“È stata fatta giustizia e la rispetto. Leggeremo le motivazioni, perché se con migliaia di messaggi e 75 coltellate non sono riconosciuti lo stalking e la crudeltà, allora devo capire cosa sono queste aggravanti. Per me è difficile perdonare, soffro ancora troppo. Però il mio campo di battaglia è un altro: i femminicidi non si fermeranno con le sentenze ma solo con il rispetto della vita del prossimo. Su questo lavorerò con la Fondazione. E domani (oggi, ndr) incontro il ministro Valditara”.

Così Gino Cecchettin commenta a Repubblica la sentenza con cui Filippo Turetta è stato condannato all’ergastolo per il femminicidio della figlia Giulia. I giudici della Corte d’Assise di Venezia hanno escluso l’aggravante della crudeltà e lo stalking. L’uomo, che ha sempre fatto della misura la cifra di ogni dichiarazione, dice: “Non ho competenze in giurisprudenza, come posso dire se la pena sia giusta o meno? Filippo ha fatto un errore grave e deve pagare. Se pensassi in modo negativo, direi che una sentenza giusta non c’è: qualsiasi decisione è insufficiente. Ma se ragioni da cittadino che si adegua alle norme, rispetti la decisione del giudice”. Come tante altre persone Cecchettin non comprende fino in fondo perché è stata esclusa l’aggravante della crudeltà e perché non è stato riconosciuto lo stalking.
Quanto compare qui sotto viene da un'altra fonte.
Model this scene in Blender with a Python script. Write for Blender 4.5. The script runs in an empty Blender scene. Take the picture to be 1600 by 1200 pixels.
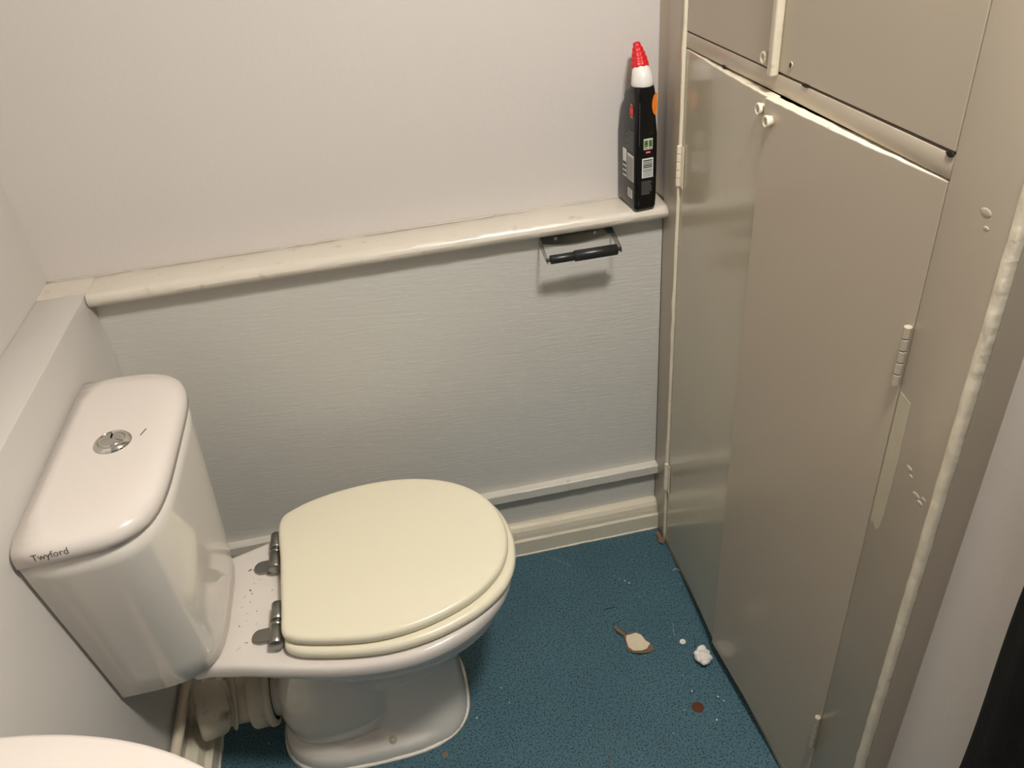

“Per quel poco che ne so, c’erano la premeditazione (riconosciuta dai giudici, ndr), la crudeltà e anche lo stalking era fuori discussione. Potrei dire che ci sono stati anche i motivi abietti. Le aggravanti per stalking e crudeltà sono cadute. Su questo ci sarà da dibattere – dice l’uomo. Se non c’è lo stalking con migliaia di messaggi e la crudeltà con 75 coltellate, non so cosa siano queste aggravanti. Vediamo come sarà motivata la sentenza. Non mi fa differenza. Forse la farà quando dovremo parlare alle vittime di atti persecutori. Faremo lavorare su questo il comitato legale della nostra Fondazione”.